-- Supplied material start --

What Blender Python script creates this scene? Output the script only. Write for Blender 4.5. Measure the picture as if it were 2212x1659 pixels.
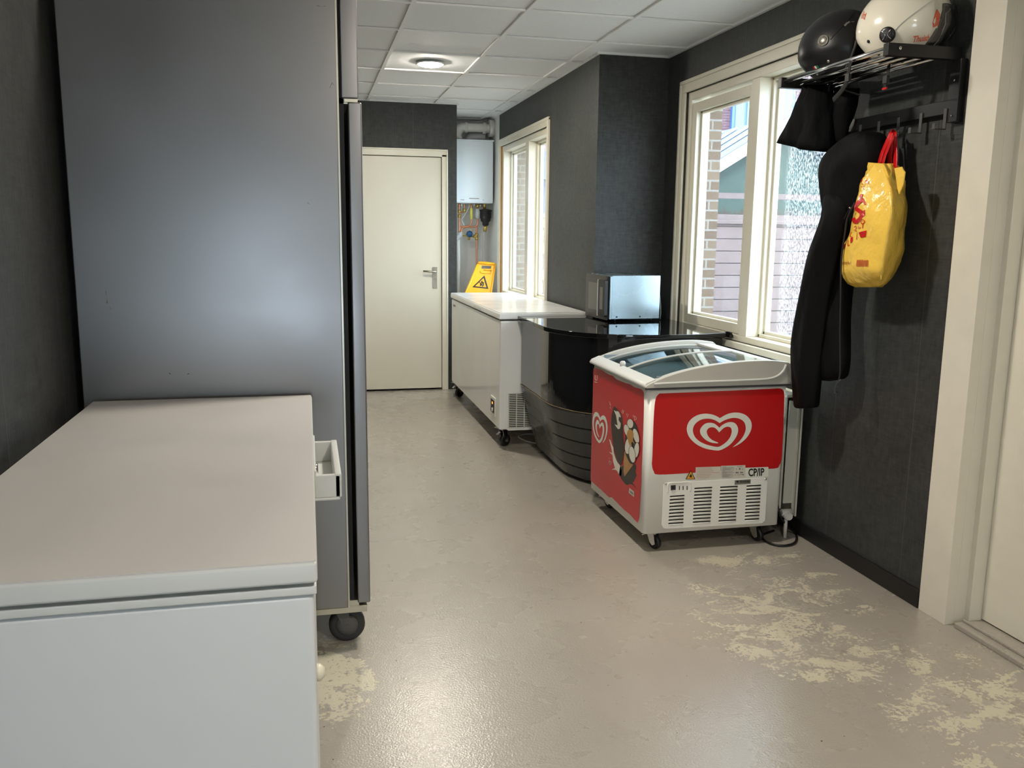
import bpy, bmesh, math, random
import numpy as np
from mathutils import Vector, Matrix
from mathutils.noise import noise as pnoise
random.seed(7)
SC = bpy.context.scene
for o in list(bpy.data.objects): bpy.data.objects.remove(o)
COL = SC.collection
PI = math.pi

# ------------------------------------------------------------------ camera
W_, H_ = 2212., 1659.
FPX = 1873.
HC = 1.457
_c = np.array([W_/2, H_/2])
def _d(v):
    r = np.array([v[0]-_c[0], v[1]-_c[1], FPX]); return r/np.linalg.norm(r)
_Y = _d((662., 502.)); _Z = _d((985., 11650.)); _Z = _Z-_Y*_Y.dot(_Z); _Z = -_Z/np.linalg.norm(_Z)
_X = np.cross(_Y, _Z)
if _X[0] < 0: _X = -_X
RM = np.array([_X, _Y, _Z])
_C = np.array([0, 0, HC])
def _ray(u, v): return RM@np.array([u-_c[0], v-_c[1], FPX])
# a measured point of the photograph laid on a known real plane of the room
def onx(u, v, x): r = _ray(u, v); return Vector(_C+(x/r[0])*r)
def ony(u, v, y): r = _ray(u, v); return Vector(_C+(y/r[1])*r)
def onz(u, v, z): r = _ray(u, v); return Vector(_C+((z-HC)/r[2])*r)
cd = bpy.data.cameras.new('camera'); cam = bpy.data.objects.new('camera', cd); COL.objects.link(cam)
cd.sensor_width = 36; cd.sensor_fit = 'HORIZONTAL'; cd.lens = FPX/W_*36; cd.clip_start = .02; cd.clip_end = 200
M = Matrix(((RM[0][0], -RM[0][1], -RM[0][2], 0), (RM[1][0], -RM[1][1], -RM[1][2], 0), (RM[2][0], -RM[2][1], -RM[2][2], HC), (0, 0, 0, 1)))
cam.matrix_world = M
SC.camera = cam

# ------------------------------------------------------------------ world, sun, exposure
SC.view_settings.view_transform = 'Standard'; SC.view_settings.look = 'None'
SC.view_settings.gamma = 1; SC.view_settings.use_curve_mapping = False
SC.view_settings.exposure = 0.95
wd = bpy.data.worlds.new('world'); SC.world = wd; wd.use_nodes = True
bg = wd.node_tree.nodes['Background']; bg.inputs[0].default_value = (.70, .86, 1.0, 1); bg.inputs[1].default_value = 5.2
sd = bpy.data.lights.new('sun', 'SUN'); sd.energy = 1.0; sd.angle = math.radians(.6); sd.color = (1, .95, .86)
so = bpy.data.objects.new('sun', sd); COL.objects.link(so)
so.rotation_euler = Vector((.12, .80, -.55)).to_track_quat('-Z', 'Y').to_euler(); so.location = (3, -6, 9)
LAMP_W = 300.

# ------------------------------------------------------------------ materials
def s2l(c): return tuple(((v/255.)/12.92 if v/255. <= .04045 else ((v/255.+.055)/1.055)**2.4) for v in c)
def mat(name, rgb, rough=.5, metal=0., spec=.5, var=0., vscale=6., bump=0., bscale=200., coat=0., lin=False, aniso=None, rvar=0., bdist=.002):
    m = bpy.data.materials.new(name); m.use_nodes = True
    n = m.node_tree.nodes; l = m.node_tree.links; b = n['Principled BSDF']
    c = rgb if lin else s2l(rgb)
    b.inputs['Base Color'].default_value = (*c, 1); b.inputs['Roughness'].default_value = rough
    b.inputs['Metallic'].default_value = metal; b.inputs['Specular IOR Level'].default_value = spec
    b.inputs['Coat Weight'].default_value = coat
    tc = n.new('ShaderNodeTexCoord')
    if var > 0:
        no = n.new('ShaderNodeTexNoise'); no.inputs['Scale'].default_value = vscale; no.inputs['Detail'].default_value = 5
        l.new(tc.outputs['Object'], no.inputs['Vector'])
        cr = n.new('ShaderNodeMix'); cr.data_type = 'RGBA'
        cr.inputs[6].default_value = (*[v*(1-var) for v in c], 1); cr.inputs[7].default_value = (*[min(1, v*(1+var)) for v in c], 1)
        l.new(no.outputs[0], cr.inputs[0]); l.new(cr.outputs[2], b.inputs['Base Color'])
        if rvar > 0:
            mr = n.new('ShaderNodeMapRange'); mr.inputs[1].default_value = .3; mr.inputs[2].default_value = .7
            mr.inputs[3].default_value = max(.02, rough-rvar); mr.inputs[4].default_value = rough+rvar
            l.new(no.outputs[0], mr.inputs[0]); l.new(mr.outputs[0], b.inputs['Roughness'])
    if bump > 0:
        nb = n.new('ShaderNodeTexNoise'); nb.inputs['Scale'].default_value = bscale; nb.inputs['Detail'].default_value = 3
        mp = n.new('ShaderNodeMapping'); l.new(tc.outputs['Object'], mp.inputs[0]); l.new(mp.outputs[0], nb.inputs['Vector'])
        if aniso: mp.inputs['Scale'].default_value = aniso
        bu = n.new('ShaderNodeBump'); bu.inputs['Strength'].default_value = bump; bu.inputs['Distance'].default_value = bdist
        l.new(nb.outputs[0], bu.inputs['Height']); l.new(bu.outputs[0], b.inputs['Normal'])
    return m
def emis(name, rgb, s):
    m = bpy.data.materials.new(name); m.use_nodes = True; n = m.node_tree.nodes; n.clear()
    e = n.new('ShaderNodeEmission'); e.inputs[0].default_value = (*rgb, 1); e.inputs[1].default_value = s
    o = n.new('ShaderNodeOutputMaterial'); m.node_tree.links.new(e.outputs[0], o.inputs[0]); return m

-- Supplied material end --

- **Exercise description**:
Search the listing for the string "scene". Copy each line where it turns up.

- **Response**:
What Blender Python script creates this scene? Output the script only. Write for Blender 4.5. Measure the picture as if it were 2212x1659 pixels.
SC = bpy.context.scene